Speaking of  “Blue Jasmine,” and ignoring the experimental component, if you haven’t already done so, suggest seeing Woody Allen’s “Alice” before seeing “Blue Jasmine.”  The hand of the same “god” is at play in both.  A “god” that knows when to be generous and when to be unsparing (and occasionally to be confounding as in “Crimes and Misdemeanors.”)  

(Am debating seeing “Ender’s Game” and “Thor” which are at the $3.50/ticket theater.   Both are getting high marks and may be excellent in their genres, but that’s a low bar IMHO.  OTOH, it’s easier to be disappointed when I drop $10 to see a movie; I like the lower risk of waiting a few weeks.)              

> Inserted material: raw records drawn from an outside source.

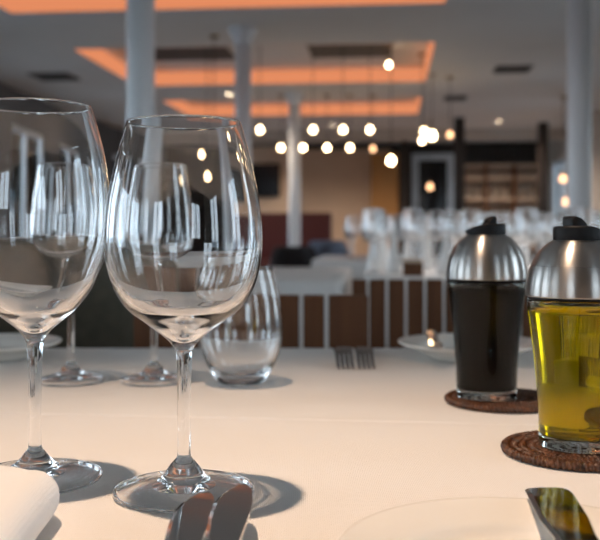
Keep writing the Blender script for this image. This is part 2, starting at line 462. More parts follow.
def blade_mesh(L, w, th, blunt=1.0):
    """blade along +Y, tip at y = L, spine on +X, belly on -X"""
    bm = bmesh.new()
    belly = [(0.0, 0.0), (0.005, 0.23), (0.013, 0.42), (0.023, 0.57), (0.036, 0.665), (0.055, 0.66), (0.085, 0.56), (0.2, 0.42)]
    spine = [(0.0, 0.0), (0.0015, 0.06), (0.004, 0.135), (0.010, 0.22), (0.017, 0.275), (0.028, 0.335), (0.040, 0.34), (0.085, 0.24), (0.2, 0.20)]
    if blunt > 1:
        belly = [(0.0, 0.20), (0.0015, 0.42), (0.004, 0.50), (0.05, 0.50), (0.075, 0.40), (0.2, 0.30)]
        spine = [(0.0, 0.20), (0.0015, 0.36), (0.005, 0.45), (0.012, 0.49), (0.05, 0.48), (0.075, 0.40), (0.2, 0.30)]
    def at(tab, v):
        for (a, fa), (b, fb) in zip(tab, tab[1:]):
            if v <= b: return fa + (fb-fa)*(v-a)/(b-a)
        return tab[-1][1]
    n = 44; up = []; dn = []
    for i in range(n+1):
        v = L*(1-i/n)**1.7
        k = 0.004 if i == n else 1.0
        xb, xs = -w*max(at(belly, v), 0.012), w*max(at(spine, v), 0.012)
        t = th*min(1.0, 0.45+v/0.03)
        y = L-v
        up.append([bm.verts.new((xb, y, 0.0002)), bm.verts.new((xb+(xs-xb)*0.10, y, t*0.8)), bm.verts.new((xs, y, t))])
        dn.append([bm.verts.new((xb, y, -0.0002)), bm.verts.new((xb+(xs-xb)*0.10, y, -t*0.8)), bm.verts.new((xs, y, -t))])
    for i in range(n):
        for k in range(2):
            bm.faces.new((up[i][k], up[i][k+1], up[i+1][k+1], up[i+1][k]))
            bm.faces.new((dn[i][k+1], dn[i][k], dn[i+1][k], dn[i+1][k+1]))
        bm.faces.new((up[i][2], dn[i][2], dn[i+1][2], up[i+1][2]))
        bm.faces.new((dn[i][0], up[i][0], up[i+1][0], dn[i+1][0]))
    bm.faces.new((up[0][0], dn[0][0], dn[0][1], dn[0][2], up[0][2], up[0][1]))
    bm.faces.new((up[n][0], up[n][1], up[n][2], dn[n][2], dn[n][1], dn[n][0]))
    return bm

def handle_mesh(L, w, th):
    """handle along -Y from the blade's heel"""
    bm = bmesh.new(); seg = 20; n = 26; rings = []
    for i in range(n+1):
        q = i/n; y = 0.006 - (L+0.006)*q
        hw = w*(0.36+0.14*min(1, abs(q-0.08)/0.1)) if q < 0.18 else w*(0.5+0.22*((q-0.18)/0.82))
        ht = th*(1.0+0.35*q)
        e = 1.0
        if q > 0.93: e = math.sqrt(max(0.0, 1-((q-0.93)/0.07)**2))*0.98+0.02
        rings.append([bm.verts.new((hw*e*math.cos(2*PI*k/seg), y, ht*e*math.sin(2*PI*k/seg))) for k in range(seg)])
    for i in range(n):
        for k in range(seg):
            bm.faces.new((rings[i][k], rings[i+1][k], rings[i+1][(k+1) % seg], rings[i][(k+1) % seg]))
    bm.faces.new(rings[0]); bm.faces.new(list(reversed(rings[-1])))
    bmesh.ops.recalc_face_normals(bm, faces=bm.faces)
    return bm

def knife(label, tip, heel, w, roll, Lh, blunt=1.0, group=None, th=0.0013):
    """tip and heel: world points of the blade axis"""
    tip, heel = Vector(tip), Vector(heel)
    y = (tip-heel); L = y.length; y.normalize()
    x = y.cross(Vector((0, 0, 1))).normalized(); z = x.cross(y)
    R3 = Matrix((x, y, z)).transposed() @ Matrix.Rotation(roll, 3, 'Y')
    t = thing('table_knife', label, 'knife', heel, 0, group)
    t.rotation_mode = 'XYZ'; t.rotation_euler = R3.to_euler()
    obj('blade', blade_mesh(L, w, th, blunt), M['steel'], t, smooth=False)
    obj('handle', handle_mesh(Lh, 0.0125, 0.0032), M['steel'], t)
    return t
# two dinner knives side by side, tips raised on a knife rest
kz = TZ
knife('left of the two shiny dinner knives in front of the large wine glass', (-0.0522, 0.521, kz+0.0178), (-0.0545, 0.405, kz+0.0125), 0.0205, 0.10, 0.10)
knife('right of the two shiny dinner knives in front of the large wine glass', (-0.0315, 0.523, kz+0.0215), (-0.0350, 0.409, kz+0.0150), 0.0205, 0.06, 0.10)
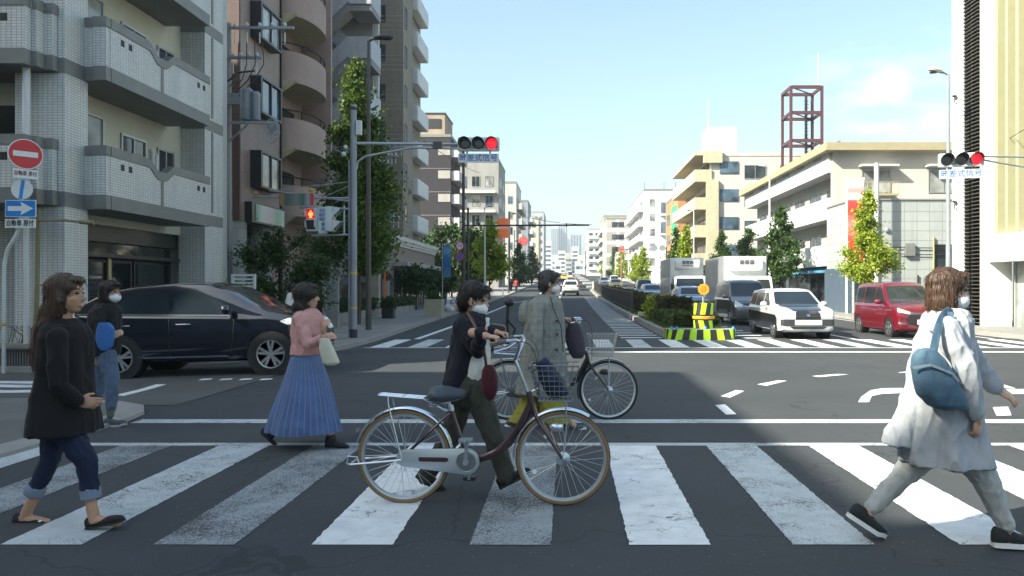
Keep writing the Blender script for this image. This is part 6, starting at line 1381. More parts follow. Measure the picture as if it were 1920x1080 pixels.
    for t, hw, h, d in ((0,.05,.02,.0),(.04,.085,.055,.035),(.15,.105,.075,.05),(.35,.10,.08,.055),(.55,.065,.075,.05),(.75,.035,.062,.04),(.93,.026,.05,.03),(1,.012,.03,.01)):
        x = sx+.265*t; secs.append([(x, hw*cos(2*pi*j/16), z0+.012+(h if sin(2*pi*j/16) > 0 else d)*sin(2*pi*j/16)*(.85 if sin(2*pi*j/16) > 0 else 1)) for j in range(16)])
    m.loft(secs); part('saddle', m, M_SADDLE, T, 60, False)
    m = MB()
    for s in (-1, 1): m.tube([(.20, s*.035, .735), (.30, s*.02, .725), (.40, s*.012, .745)], .006, 6); m.tube([(.2+.03*math.cos(i), s*.06, .70+.02*(i/30*2)) if 0 else (.215+.022*cos(i*.9), s*.055+.022*sin(i*.9), .69+i*.0022) for i in range(22)], .004, 5)
    m.box(.28, .33, -.03, .03, .715, .74); part('saddle_springs', m, M_SILV, T, True, False)
    # chain case, crank, pedals
    m = MB(); o = []
    r1, r2 = .092, .060; c1 = Vector((.455, .315)); c2 = Vector((.02, .335))
    for i in range(17): a = R(-100+195*i/16); o.append((c1.x+r1*cos(a), c1.y+r1*sin(a)))
    for i in range(9): a = R(96+165*i/8); o.append((c2.x+r2*cos(a), c2.y+r2*sin(a)))
    m.prism(o, 'xz', -.072, -.046); part('chain_case', m, MAT('pale_silver_case' if tanwall else 'grey_case', (.44,.49,.53) if tanwall else (.10,.11,.12), .3, .45), T, 30, False, bevel=.006)
    m = MB(); m.prism(rpoly([(.12,.322),(.12,.345),(.32,.343),(.335,.328),(.32,.312),(.13,.314)], .01), 'xz', -.0735, -.07); part('case_window', m, frame, T, False, False)
    m = MB(); m.lathe((.455, 0, .315), [(.072, -.073), (.07, -.077), (.066, -.073)], 28, 'y'); m.cyl((.455, -.10, .315), (.455, .10, .315), .011)
    for s, q in ((-1, 1), (1, -1)): a = Vector((.455, s*.09, .315)); b_ = a+Vector((.01*q, s*.01, q*.165)); m.bar(a-Vector((0,0,.02*q)), b_, .024, .014, (0,1,0)); m.cyl(b_, b_+Vector((0, s*.09, 0)), .007)
    m.cyl((.455, -.098, .315), (.455, -.08, .315), .022); part('crank', m, M_SILV, T, True, False)
    for s, q in ((-1, 1), (1, -1)): m = MB(); c = Vector((.455+.01*q, s*.145, .315+q*.165)); m.box(c.x-.045, c.x+.045, c.y-.04, c.y+.04, c.z-.013, c.z+.013); part('pedal', m, M_GREYP if s < 0 else M_PLAST, T, False, False, bevel=.006)
    # rear carrier and stand
    m = MB(); zr = .765
    for y in (-.06, -.02, .02, .06): m.tube([(.15, y, zr-.012), (-.17, y, zr+.01)], .005, 6)
    m.tube([(.15, -.06, zr-.012), (.15, .06, zr-.012)], .005, 6); m.tube([(-.17, -.06, zr+.01), (-.185, 0, zr+.012), (-.17, .06, zr+.01)], .006, 6); m.tube([(0, -.06, zr), (0, .06, zr)], .005, 6)
    for s in (-1, 1): m.tube([(.15, s*.06, zr-.012), (.31, s*.02, .66)], .006, 6); m.tube([(-.10, s*.06, zr+.004), (-.098, s*.065, zr-.05), (0, s*.07, RW)], .0055, 6)
    part('rear_rack', m, M_GUARD, T, True, False)
    m = MB()
    for s in (-1, 1): m.tube([(0, s*.075, RW-.01), (-.10, s*.08, .315), (-.36, s*.09, .292)], .007, 6)
    m.tube([(-.36, -.09, .292), (-.385, -.09, .30), (-.375, -.09, .35), (-.31, -.09, .345), (-.30, -.09, .305)], .006, 6); m.tube([(-.37, -.09, .292), (-.37, .09, .292)], .006, 6); part('stand', m, M_SILV, T, True, False)
    m = MB(); m.ell((-.33, 0, .50), .022, .02, .035); part('reflector', m, MAT('grey_reflector', (.10,.10,.11), .4), T, True, False)
    # stem, bars, brake, basket, lamp
    m = MB(); SP = HT+Vector((-.095, 0, .235)); m.tube([HT, SP], [.0135, .012], 12); m.cyl(HT+Vector((.002,0,-.005)), HT+Vector((-.012,0,.03)), .02); part('stem', m, M_SILV, T, True, False)
    m = MB(); grips = []
    for s in (-1, 1):
        pth = [SP+Vector((.0, 0, .0)), SP+Vector((.01, s*.03, .02)), SP+Vector((.035, s*.08, .085)), SP+Vector((.05, s*.15, .135)), SP+Vector((.03, s*.215, .152)), SP+Vector((-.04, s*.245, .145)), SP+Vector((-.12, s*.255, .125))]
        m.tube(pth, .0115, 10); grips.append(SP+Vector((-.09, s*.252, .135)))
    part('handlebar', m, M_SILV, T, True, False)
    for s in (-1, 1):
        m = MB(); m.tube([SP+Vector((-.03, s*.243, .147)), SP+Vector((-.14, s*.257, .12))], .0165, 10); part('grip', m, MAT('grip_rubber', (.12,.12,.125), .7), T, True, False)
        m = MB(); m.tube([SP+Vector((.03, s*.215, .135)), SP+Vector((-.02, s*.235, .10)), SP+Vector((-.11, s*.25, .075))], .007, 6); part('brake_lever', m, M_SILV, T, True, False)
        m = MB(); m.tube(bez(SP+Vector((.03, s*.2, .14)), SP+Vector((.20, s*.15, .16)), SP+Vector((.17, s*.02, -.10)), HB+Vector((.03, 0, .03)), 14), .0032, 5); part('brake_cable', m, M_VISOR, T, True, False)
    B_ = MB(); x0, x1, X0, X1, z0, z1 = .965, 1.19, .905, 1.245, .745, .995; W0, W1 = .095, .15
    def bp(u, v, w): # u 0..1 along x, v -1..1 y, w 0..1 up
        return Vector(((x0+(x1-x0)*u)*(1-w)+(X0+(X1-X0)*u)*w, v*(W0*(1-w)+W1*w), z0+(z1-z0)*w+(.0)))
    r_ = .0023
    for w in [i/7 for i in range(8)]: rr_ = r_ if w not in (0, 1) else .0042; q = [bp(0,-1,w), bp(1,-1,w), bp(1,1,w), bp(0,1,w)]; [B_.tube([q[i], q[(i+1) % 4]], rr_, 5) for i in range(4)]
    for u in [i/8 for i in range(9)]: B_.tube([bp(u,-1,1), bp(u,-1,0), bp(u,1,0), bp(u,1,1)], r_, 4)
    for v in [-.66,-.33,0,.33,.66]: B_.tube([bp(0,v,1), bp(0,v,0), bp(1,v,0), bp(1,v,1)], r_, 4)
    part('front_basket', B_, basketm, T, True, False)
    m = MB()
    for s in (-1, 1): m.tube([(1.15, s*.06, z0), (1.16, s*.062, .6), (hx, s*.065, RW)], .0045, 6)
    m.tube([HT, (x0, 0, z0+.08)], .007, 6); part('basket_stay', m, M_SILV, T, True, False)
    m = MB(); m.ell((1.085, -.085, .565), .045, .03, .032); m.cyl((1.10, -.085, .565), (1.132, -.085, .565), .03, .033, 14); part('lamp', m, M_SILV if tanwall else M_PLAST, T, True, False)
    m = MB(); m.lathe((.93, 0, .235), [(.001,-.02),(.016,-.02),(.016,-.005),(.001,-.005)], 6, 'y'); m.bar((1.03, -.014, .27+.23), (1.0, -.014, .25+.23), .026, .008, (0,1,0)); part('spoke_reflector', m, M_SIGNW, T, False, False)
    if rear_basket:
        m = MB()
        for z in (.80, .86, .92): m.tube([(.13,-.12,z),(-.20,-.12,z),(-.20,.12,z),(.13,.12,z)], .007, 6, closed=True)
        for x in (.13, .02, -.09, -.20):
            for y in (-.12, .12): m.tube([(x, y, .785), (x, y, .92)], .006, 5)
        part('rear_basket', m, M_GREYP, T, True, False)
        m = MB(); m.tube([(-.02, .14, .80), (-.035, .14, 1.1), (-.02, .14, 1.32)], .022, 8); m.ell((-.01, .12, 1.36), .06, .05, .05); m.tube([(-.02, .13, 1.15), (.06, .13, 1.05), (.03, .13, .95)], .016, 6); part('umbrella_clamp', m, M_PLAST, T, True, False)
    return T, grips, SP
BK1 = (PX(758, 5.46), 5.46, 0); RZ1 = R(-2.5)
bike1, grips1, SP1 = bicycle('maroon step-through bicycle with tan tyre walls pushed across the crossing', BK1, RZ1, M_MAROON, M_GUARD, True, M_WIRE)
BK2 = (PX(955, 8.9), 8.9, 0); bike2, grips2, SP2 = bicycle('black framed bicycle with empty wire basket behind the woman in the check coat', BK2, R(1), M_BFRM, M_BFRM, False, MAT('pale_basket_wire', (.40,.40,.36), .4, .4, .05), RW=.345, wbase=1.15, rear_basket=True)
def toworld(T, p): return Matrix.Translation(T.location) @ Matrix.Rotation(T.rotation_euler.z, 4, 'Z') @ Vector(p)
GW1 = [toworld(bike1, g) for g in grips1]; GW2 = [toworld(bike2, g) for g in grips2]
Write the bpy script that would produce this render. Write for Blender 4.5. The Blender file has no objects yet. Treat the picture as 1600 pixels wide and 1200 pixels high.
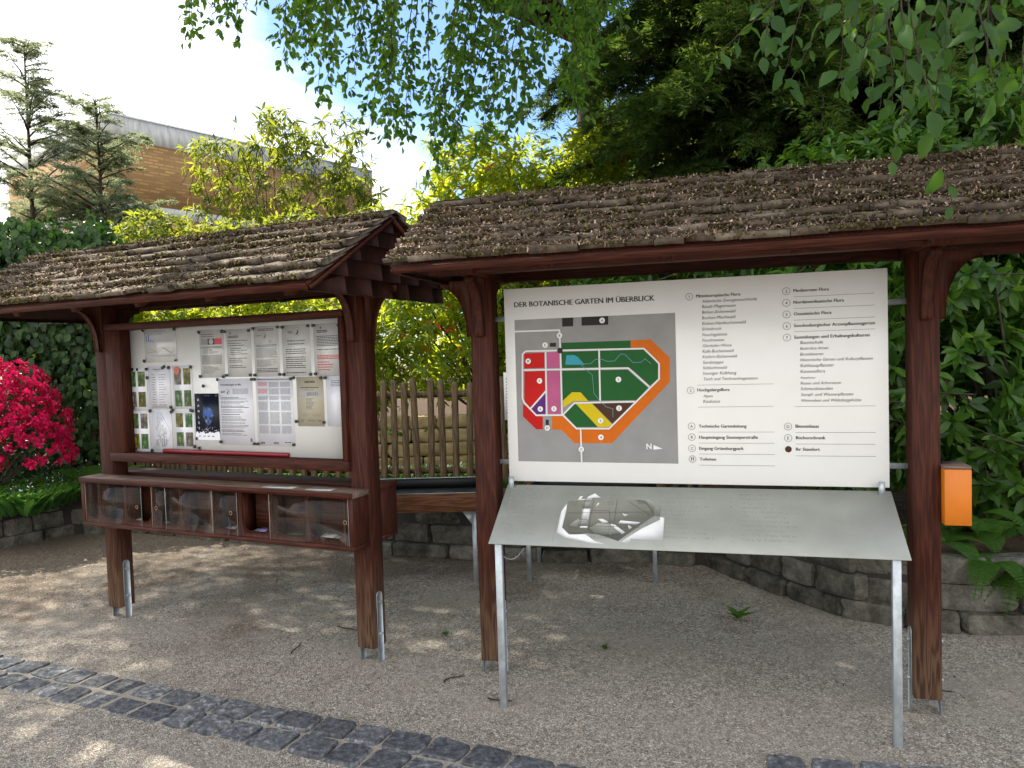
import bpy, math, json
import numpy as np
from mathutils import Matrix, Vector
from mathutils.geometry import tessellate_polygon
sc = bpy.context.scene
COL = sc.collection
PI = math.pi
# ---------------------------------------------------------------- camera
cam = bpy.data.cameras.new('camera'); cam_o = bpy.data.objects.new('camera', cam); COL.objects.link(cam_o)
cam.sensor_width = 36; cam.lens = 1159.9/1600*36; cam.clip_start = .05; cam.clip_end = 2000
_R = Vector((.99953, -.00123, -.03073)); _U = Vector((.0308, .04, .9987)); _F = Vector((0, .9992, -.04))
_R = _F.cross(_U).normalized(); _U = _R.cross(_F).normalized()
cam_o.matrix_world = Matrix(((_R.x,_U.x,-_F.x,0),(_R.y,_U.y,-_F.y,0),(_R.z,_U.z,-_F.z,1.6),(0,0,0,1)))
sc.camera = cam_o
# ---------------------------------------------------------------- light
SUN_DIR = Vector((-.62, .50, .95)).normalized()
elev = math.asin(SUN_DIR.z); azim = math.atan2(SUN_DIR.x, SUN_DIR.y)
w = bpy.data.worlds.new('World'); sc.world = w; w.use_nodes = True
nt = w.node_tree; nt.nodes.clear()
def N(nt, t, **k):
    n = nt.nodes.new(t)
    for a, b in k.items(): setattr(n, a, b)
    return n
sky = N(nt, 'ShaderNodeTexSky'); sky.sky_type = 'NISHITA'; sky.sun_disc = False
sky.sun_elevation = elev; sky.sun_rotation = azim; sky.dust_density = .6; sky.ozone_density = 2.5; sky.air_density = 1.0
tc = N(nt, 'ShaderNodeTexCoord'); mp = N(nt, 'ShaderNodeMapping'); mp.inputs['Scale'].default_value = (1.0, 1.0, 3.2)
no = N(nt, 'ShaderNodeTexNoise'); no.inputs['Scale'].default_value = 1.7; no.inputs['Detail'].default_value = 7; no.inputs['Roughness'].default_value = .58
rp = N(nt, 'ShaderNodeValToRGB'); rp.color_ramp.elements[0].position = .36; rp.color_ramp.elements[1].position = .6
# clouds thicken towards the sun side of the sky
dt = N(nt, 'ShaderNodeVectorMath', operation='DOT_PRODUCT'); dt.inputs[1].default_value = Vector((-.8, .6, .1)).normalized()
ma = N(nt, 'ShaderNodeMath', operation='MULTIPLY_ADD'); ma.inputs[1].default_value = 1.6; ma.inputs[2].default_value = -1.34
ad = N(nt, 'ShaderNodeMath', operation='ADD')
# and an unseen cloud bank is added behind the viewer for whiter, brighter light
sz = N(nt, 'ShaderNodeSeparateXYZ'); mb = N(nt, 'ShaderNodeMath', operation='MULTIPLY_ADD'); mb.inputs[1].default_value = -.5; mb.inputs[2].default_value = -.12; mm = N(nt, 'ShaderNodeMath', operation='MAXIMUM')
mx = N(nt, 'ShaderNodeMixRGB'); mx.inputs[2].default_value = (6.6, 6.6, 6.6, 1)
bg = N(nt, 'ShaderNodeBackground'); bg.inputs['Strength'].default_value = .15
ow = N(nt, 'ShaderNodeOutputWorld')
L = nt.links.new
L(tc.outputs['Generated'], mp.inputs[0]); L(mp.outputs[0], no.inputs['Vector'])
L(tc.outputs['Generated'], dt.inputs[0]); L(dt.outputs['Value'], ma.inputs[0]); L(tc.outputs['Generated'], sz.inputs[0]); L(sz.outputs['Y'], mb.inputs[0]); L(ma.outputs[0], mm.inputs[0]); L(mb.outputs[0], mm.inputs[1]); L(mm.outputs[0], ad.inputs[1]); L(no.outputs['Fac'], ad.inputs[0])
L(ad.outputs[0], rp.inputs[0]); L(rp.outputs[0], mx.inputs[0]); tn = N(nt, 'ShaderNodeMixRGB', blend_type='MULTIPLY'); tn.inputs[0].default_value = 1; tn.inputs[2].default_value = (.6, .68, .78, 1); L(sky.outputs[0], tn.inputs[1]); L(tn.outputs[0], mx.inputs[1]); L(mx.outputs[0], bg.inputs[0]); L(bg.outputs[0], ow.inputs[0])
sun = bpy.data.lights.new('sun', 'SUN'); sun.energy = 5; sun.angle = math.radians(.5); sun.color = (1, .93, .8)
sun_o = bpy.data.objects.new('sun', sun); COL.objects.link(sun_o); sun_o.rotation_euler = (-SUN_DIR).to_track_quat('-Z', 'Y').to_euler()
sc.view_settings.view_transform = 'Standard'; sc.view_settings.look = 'None'; sc.view_settings.gamma = 1
sc.view_settings.exposure = 1.15
sc.cycles.use_denoising = True
sc.cycles.max_bounces = 8; sc.cycles.transparent_max_bounces = 16; sc.cycles.diffuse_bounces = 3
# ---------------------------------------------------------------- materials
def mat(name, rough=.6, spec=.5):
    m = bpy.data.materials.new(name); m.use_nodes = True
    t = m.node_tree; b = t.nodes['Principled BSDF']; b.inputs['Roughness'].default_value = rough
    b.inputs['Specular IOR Level'].default_value = spec
    return m, t, b
def plain(name, c, rough=.6, metal=0, spec=.5, coat=0):
    m, t, b = mat(name, rough, spec); b.inputs['Base Color'].default_value = (*c, 1); b.inputs['Metallic'].default_value = metal
    b.inputs['Coat Weight'].default_value = coat
    # faint grime so no surface is one flat value
    n = N(t, 'ShaderNodeTexNoise'); n.inputs['Scale'].default_value = 9; n.inputs['Detail'].default_value = 5
    o = N(t, 'ShaderNodeTexCoord'); t.links.new(o.outputs['Object'], n.inputs['Vector'])
    r = N(t, 'ShaderNodeMapRange'); r.inputs[1].default_value = .3; r.inputs[2].default_value = .7; r.inputs[3].default_value = .9; r.inputs[4].default_value = 1.06
    if min(c) > .6: r.inputs[3].default_value = .975; r.inputs[4].default_value = 1.01
    x = N(t, 'ShaderNodeMixRGB', blend_type='MULTIPLY'); x.inputs[0].default_value = 1; x.inputs[1].default_value = (*c, 1)
    t.links.new(n.outputs['Fac'], r.inputs[0]); t.links.new(r.outputs[0], x.inputs[2]); t.links.new(x.outputs[0], b.inputs['Base Color'])
    return m
def ramp(t, stops):
    r = N(t, 'ShaderNodeValToRGB'); e = r.color_ramp.elements
    while len(e) < len(stops): e.new(.5)
    for i, (p, c) in enumerate(stops): e[i].position = p; e[i].color = (*c, 1)
    return r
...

*My short list of great movies:
“The Wizard of Oz”
“The African Queen”
“Some Like It Hot”
“Lawrence of Arabia”
“Driving Miss Daisy”
“Unforgiven” (almost)
“Shakespeare In Love”
“Brokeback Mountain”

(“Unforgiven” was marred by Eastwood in the lead role – he was too old for the part by the time he was able to make the movie.  I didn’t include any Woody Allen movies because he invariably has at least one casting misstep (most often in the male roles) and the screenplays aren’t tight enough (may add the charm and quirkiness that make his movies enjoyable, but at a price).